FTA hanya menghasilkan pertumbuhan penyerapan tenaga kerja Precarious Work. Peningkatan Penguasaan Kapital dan lahan pada segelintir pemain global. Indeks ketimpangan sosial yang tinggi dan kesemrautan ekonomi karena birokrasi jadi korup dan hanya tunduk pada otoritas Pemain Bisnis Global.

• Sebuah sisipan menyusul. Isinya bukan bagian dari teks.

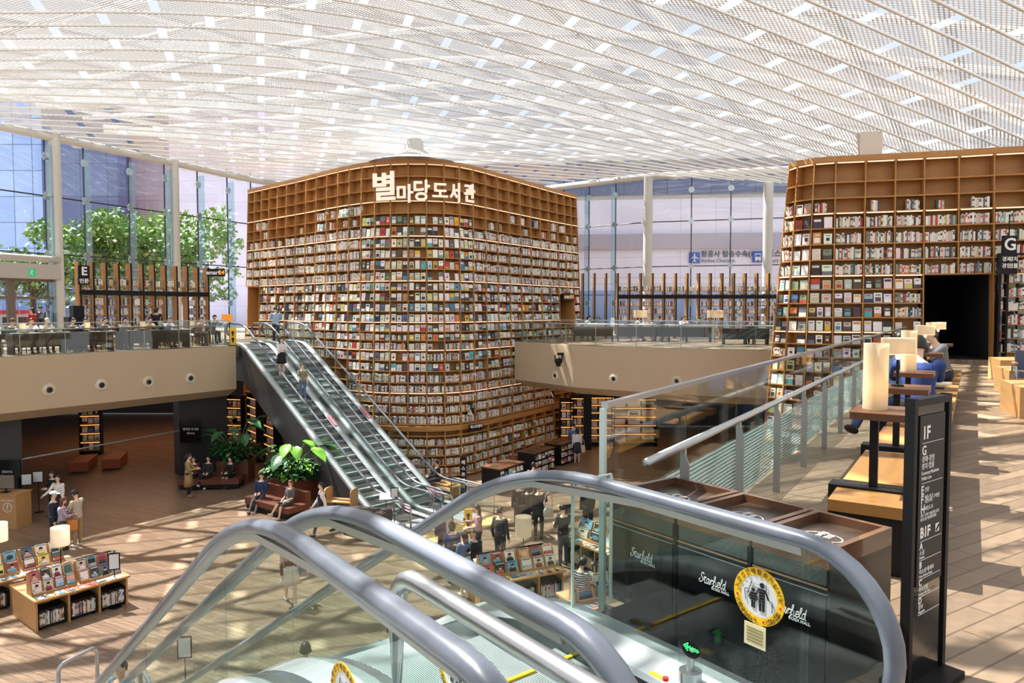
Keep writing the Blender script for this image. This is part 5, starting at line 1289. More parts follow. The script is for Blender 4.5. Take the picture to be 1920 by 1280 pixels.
# ---- display tables downstairs
MAGC = [(238, 236, 232), (226, 214, 200), (240, 232, 224), (60, 64, 70), (96, 120, 140), (120, 176, 200), (214, 96, 84), (240, 220, 120), (84, 110, 96), (200, 190, 180), (150, 60, 70), (30, 32, 36), (180, 196, 206), (226, 170, 150)]
def magazine(p, u, up, n, w, h, lbl, rr, group, name='magazine'):
    """A cover with a masthead and a figure, its back face away from the reader; n points into it."""
    b = Book(); mb = MB(); c = jit(rr.choice(MAGC), rr, 8); c2 = rr.choice(MAGC); e = -n * 0.0015
    mb.hexa([p, p + u * w, p + u * w + n * .008, p + n * .008, p + up * h, p + u * w + up * h, p + u * w + up * h + n * .008, p + up * h + n * .008], 0, lin(c))
    def pa(x0, x1, y0, y1, col, k=1): mb.quad(p + u * w * x0 + up * h * y0 + e * k, p + u * w * x1 + up * h * y0 + e * k, p + u * w * x1 + up * h * y1 + e * k, p + u * w * x0 + up * h * y1 + e * k, 0, lin(col))
    def el(x, y, rx, ry, col, k=2): mb.add([p + u * w * (x + rx * math.cos(a)) + up * h * (y + ry * math.sin(a)) + e * k for a in [math.pi * q / 6 for q in range(12)]], [tuple(range(12))], 0, lin(col))
    dark = sum(c) < 300; ink = (236, 232, 226) if dark else rr.choice([(40, 40, 44), (190, 50, 50), (40, 90, 130), (30, 30, 34)])
    x = 0.1
    while x < 0.85: q = rr.uniform(.06, .13); pa(x, x + q, .84, .93, ink); x += q + .025
    k = rr.random()
    if k < 0.62:
        cl = rr.choice(MAGC); el(.5, .12, .36, .3, cl); pa(.2, .8, .02, .16, cl, 2); el(.5, .52, .16, .17, (224, 186, 160), 3); el(.5, .62, .18, .11, (44, 34, 30), 4); pa(.32, .38, .34, .6, (44, 34, 30), 2)
    elif k < 0.85: pa(.06, .94, .1, .78, c2); pa(.06, .94, .1, .38, rr.choice(MAGC), 2)
    else: el(.5, .42, .3, .22, c2)
    for q in range(3): pa(.06, rr.uniform(.2, .34), .3 - .07 * q, .33 - .07 * q, ink, 3)
    o = solo(name, mb, M_BOOK); tag(o, '%s magazine, %s' % (cname(c), lbl), 'magazine', group); return o
def crate(root_lbl, c, u, v, w, d, h, group, rr, case='crate', red=False):
    """Black open-fronted crate on castors, full of spines; front faces -v."""
    root = thing('book_crate', root_lbl, 'crate', c, math.atan2(u.y, u.x), group); mb = MB()
    for q in ((0, 0, 0.06, w, d, 0.02), (0, 0, h - 0.02, w, d, 0.02), (-w / 2 + .01, 0, 0.08, 0.02, d, h - .1), (w / 2 - .01, 0, 0.08, 0.02, d, h - .1), (0, d / 2 - .01, .08, w - .04, .02, h - .1)): mb.base(q[:3], q[3:])
    part('body', mb, M_BLACK, root)
    for sx in (-1, 1):
        for sy in (-1, 1): mb = MB(); mb.box((sx * (w / 2 - .05), sy * (d / 2 - .05), 0.03), (0.025, 0.05, 0.058)); part('castor', mb, M_BLACK, root)
    A = V(c) - u * (w / 2 - .03) - v * (d / 2 - .03) + UP * .081
    x = 0; i = 0
    while x < w - .08:
        bw = rr.uniform(.018, .04); bh = rr.uniform(.26, h - .14); i += 1
        add_book(A + u * x, u, v, UP, bw, bh, 0.18, jit(rr.choices(SPINE, SPW)[0], rr, 10), False, '%s from left in the ' % ordinal(i).replace('top', 'first') + root_lbl[:44], case, rr); x += bw + .002
def table_top(lbl, FLc, u, v, L, D, units, tiers_cols, name, gname, rr, crates=True, shelf_front=True, back=True, zt=0.72):
    """Wide oak display table: FLc is its front left floor corner, u runs along the front, v to the back."""
    root = thing('display_table', lbl, 'table', FLc + u * L / 2 + v * D / 2, math.atan2(u.y, u.x))
    T = Matrix.Identity(4)
    def pb(x, y, z, sx, sy, sz, mb): mb.box(FLc + u * (x + sx / 2) + v * (y + sy / 2) + UP * (z + sz / 2), (sx, sy, sz), (u, v, UP))
    mb = MB(); pb(-.04, -.04, zt - .04, L + .08, D + .08, .045, mb); part('tabletop', mb, M_OAK, root, world=True)
    for k in range(4): mb = MB(); pb(L * k / 3 - (.04 if k == 3 else 0), .03, 0, .045, D - .06, zt - .04, mb); part('divider', mb, M_OAK, root, world=True)
    if crates:
        for k in range(3): crate('black crate of magazines, %s under the %s' % (('left', 'middle', 'right')[k], name), FLc + u * (L * (k + .5) / 3 + .01) + v * .26, u, v, L / 3 - .1, .42, .46, 'black crates under the ' + name, rr)
    for side in ((1, -1) if back else (1,)):
        pass
    uw = L / units
    for q in range(units):
        x0 = uw * q + .03; y0 = .34; w = uw - .06
        rk = thing('magazine_rack', 'oak magazine rack, %s on the %s' % (('left', 'right', 'third')[q], name), 'rack', FLc + u * (x0 + w / 2) + v * (y0 + .15) + UP * (zt + .006), math.atan2(u.y, u.x), 'magazine racks on the ' + name)
        mb = MB(); o = FLc + UP * (zt + .006)
        def R(x, y, z): return o + u * x + v * y + UP * z
        mb.prism([R(x0, y0, 0), R(x0, y0 + .03, .0), R(x0, y0 + .11, .25), R(x0, y0 + .09, .25)], u * w); mb.prism([R(x0, y0 + .16, 0.2), R(x0, y0 + .18, .2), R(x0, y0 + .27, .5), R(x0, y0 + .25, .5)], u * w)
        mb.prism([R(x0, y0 - .05, 0), R(x0, y0, 0), R(x0, y0, .06), R(x0, y0 - .05, .06)], u * w); part('slope', mb, M_OAK, rk, world=True)
        mb = MB(); mb.prism([R(x0, y0 - .05, 0), R(x0, y0 + .32, 0), R(x0, y0 + .32, .5), R(x0, y0 + .24, .5), R(x0, y0, .06), R(x0, y0 - .05, .06)], u * .02); part('side_panel', mb, M_OAK, rk, world=True); mb = MB(); mb.prism([R(x0 + w - .02, y0 - .05, 0), R(x0 + w - .02, y0 + .32, 0), R(x0 + w - .02, y0 + .32, .5), R(x0 + w - .02, y0 + .24, .5), R(x0 + w - .02, y0, .06), R(x0 + w - .02, y0 - .05, .06)], u * .02); part('side_panel', mb, M_OAK, rk, world=True)
        for tr in range(2):
            for c_ in range(tiers_cols):
                mw = w / tiers_cols; up = (UP * .25 + v * .085).normalized(); nn = u.cross(up) * -1; nn = nn if nn.dot(v) > 0 else -nn
                p = R(x0 + mw * c_ + mw * .1, y0 + (.0 if tr == 0 else .165) - .012, (.055 if tr == 0 else .27)) - nn * .012
                magazine(p, u, up, nn, mw * .8, .27, '%s row, %s in the %s rack on the %s' % (('lower', 'upper')[tr], ('first', 'second', 'third', 'fourth')[c_], ('left', 'right', 'third')[q], name), rr, gname)
    k = int(L / .22)
    for i in range(k):
        yaw = rr.uniform(-.12, .12); uu = (u * math.cos(yaw) + v * math.sin(yaw)); vv = (v * math.cos(yaw) - u * math.sin(yaw))
        p = FLc + u * (.03 + (L - .06) * i / k) + v * .02 + UP * (zt + .016)
        magazine(p, uu, vv, -UP, .19, .24, 'lying flat, %s from left on the %s' % (('first', 'second', 'third', 'fourth', 'fifth', 'sixth', 'seventh', 'eighth', 'ninth', 'tenth')[min(i, 9)], name), rr, gname)
    return root
lu = V((0.62, 0.785, 0)).normalized(); lv = V((-lu.y, lu.x, 0))
LT = V((-10.75, 15.85, FL))
table_top('oak display table of magazines at lower left, near the frame edge', LT, lu, lv, 2.0, 1.55, 2, 4, 'left front table', 'magazines on the left front table', random.Random(31))
LT2 = LT + lv * 2.0 + lu * -0.55
table_top('oak display table of magazines behind the left front one', LT2, lu, lv, 2.0, 1.3, 2, 3, 'left rear table', 'magazines on the left rear table', random.Random(32))
lamp_shade('tall_shade_lamp', 0.21, 0.46, 0.72, 'white drum lamp standing on the left front magazine table', LT + lu * 1.02 + lv * 1.42 + UP * 0.727, M_SHADEW, 0.1)
lamp_shade('tall_shade_lamp', 0.21, 0.46, 0.72, 'white drum lamp on the left rear magazine table, cut by frame', LT2 + lu * 0.72 + lv * 1.0 + UP * 0.727, M_SHADEW, 0.1)
ru = V((0.9, 0.435, 0)).normalized(); rv = V((-ru.y, ru.x, 0)); RTB = V((-0.62, 16.85, FL))
table_top('oak display table of magazines right of centre, below the white lamp', RTB, ru, rv, 2.15, 1.4, 2, 3, 'centre table', 'magazines on the centre table', random.Random(33))
lamp_shade('tall_shade_lamp', 0.215, 0.5, 0.74, 'white drum lamp standing on the centre magazine table', RTB + ru * 1.42 + rv * 0.84 + UP * 0.727, M_SHADEW, 0.1)
cu = V((0.6, -0.8, 0)); cv = V((0.8, 0.6, 0)); CT = V((1.55, 20.3, FL))
table_top('oak display table of magazines seen through the tall glass edge', CT, cu, cv, 1.7, 1.2, 1, 3, 'far glass-edge table', 'magazines on the far glass-edge table', random.Random(34))
DT = V((1.55, 15.35, FL)); table_top('oak display table of magazines beside the reader in stripes', DT, V((.9, .435, 0)).normalized(), rv, 1.6, 1.1, 1, 3, 'stripes reader table', 'magazines on the stripes reader table', random.Random(35))
def board_sign(lbl, p, u, w, s, parent_z):
    root = thing('topic_board', lbl, 'sign', p, math.atan2(u.y, u.x)); mb = MB(); mb.base((0, 0, 0.3), (w, 0.025, 0.16)); part('board', mb, M_BLACK, root)
    for q in (-.4, .4): mb = MB(); mb.tube([(q * w, 0, 0), (q * w, 0, .3)], 0.01, n=5); part('leg', mb, M_BLACK, root)
    text('lettering', s, 0.11, V((0, -0.014, 0.38)), (1, 0, 0), UP, M_WHITE, root, 0.001, world=False)
board_sign('black topic board standing behind the left front rack', LT + lu * 1.55 + lv * 0.85 + UP * .727, lu, .8, '잡지', 0)
board_sign('black topic board behind the left rear rack', LT2 + lu * 1.5 + lv * 0.85 + UP * .727, lu, .8, '잡지', 0)
board_sign('black topic board on the centre table, left of the lamp', RTB + ru * 0.5 + rv * 0.85 + UP * .727, ru, .7, 'D 잡지', 0)
board_sign('black topic board on the centre table, right of the lamp', RTB + ru * 1.6 + rv * 0.85 + UP * .727, ru, .8, 'Magazine', 0)
def easel(lbl, p, rz, h=1.25, w=.26):
    root = thing('poster_stand', lbl, 'sign', p, rz); mb = MB(); mb.lathe([(.15, 0), (.15, .015)], (0, 0, 0), n=18); part('base', mb, M_BLACK, root)
    mb = MB(); mb.tube([(0, .02, .01), (0, .02, h - .1)], .012, n=6); part('pole', mb, M_BLACK, root); mb = MB(); mb.base((0, 0, h - .42), (w, .02, .42)); fr = part('frame', mb, M_BLACK, root)
    mb = MB(); mb.base((0, -.011, h - .39), (w - .05, .004, .36)); part('poster', mb, mat('poster paper', (216, 220, 224), 0.6), fr)
easel('thin black poster stand right of the left front table', G(216, 1138), 0.35, 1.35)
easel('thin black poster stand behind the dark book trolley', G(740, 985), 0.2, 1.3)
easel('poster stand seen through the near glass, low centre left', G(348, 1310), 0.2, 1.2)
easel('tall poster stand with white sheets beside the information desk', G(52, 966), 0.3, 1.5, .34); easel('tall poster stand with a dark sheet right of the white one', G(73, 960), 0.3, 1.5, .34)
def leaflet(lbl, p, rz, tilt=0.5):
    root = thing('leaflet_stand', lbl, 'stand', p, rz); mb = MB(); mb.tube([(0, 0, 0), (0, 0, .95)], .012, n=6); mb.lathe([(.14, 0), (.14, .012)], (0, 0, 0), n=14); part('pole', mb, M_BLACK, root)
    mb = MB(); c, s = math.cos(tilt), math.sin(tilt); mb.box((0, 0, 1.0), (.42, .3, .015), (V((1, 0, 0)), V((0, c, s)), V((0, -s, c)))); part('sheet', mb, mat('leaflet white', (226, 232, 236), 0.5), root)
leaflet('white leaflet stand at the left end of the centre table', G(905, 1128) + V((0, 0, 0)), 0.4); leaflet('white leaflet stand beside the dark book trolley', G(724, 985), 0.2); leaflet('white leaflet stand right of the left front table', G(200, 1128), 0.5)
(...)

Perjanjian FTA hanya akan berdampak pada kenyamanan segelintir Pemodal dan penurunan jumlah kelas menengah kepada kelompok menengah miskin perkotaan yang tidak mandiri. Kurangnya perlindungan sosial karena LSM NGO’s dan Serikat Buruh tidak lagi mendapat dukungan yang memadai dari dana sosial karena penurunan jumlah pendapatan pajak Negara. Sementara Bantuan Global untuk sosial berkurang karena pertumbuhan PDB akibat peningkatan pertumbuhan ekonomi Makro membuat Indonesia dianggap tidak lagi layak mendapatkan hibah dana sosial.  Padahal kondisi sosial mayoritas buruh dan rakyat mengah miskin dan miskin justru merangkak naik.
Kita butuhkan Perdagagan yang adil, bukan perdagangan yang bebas.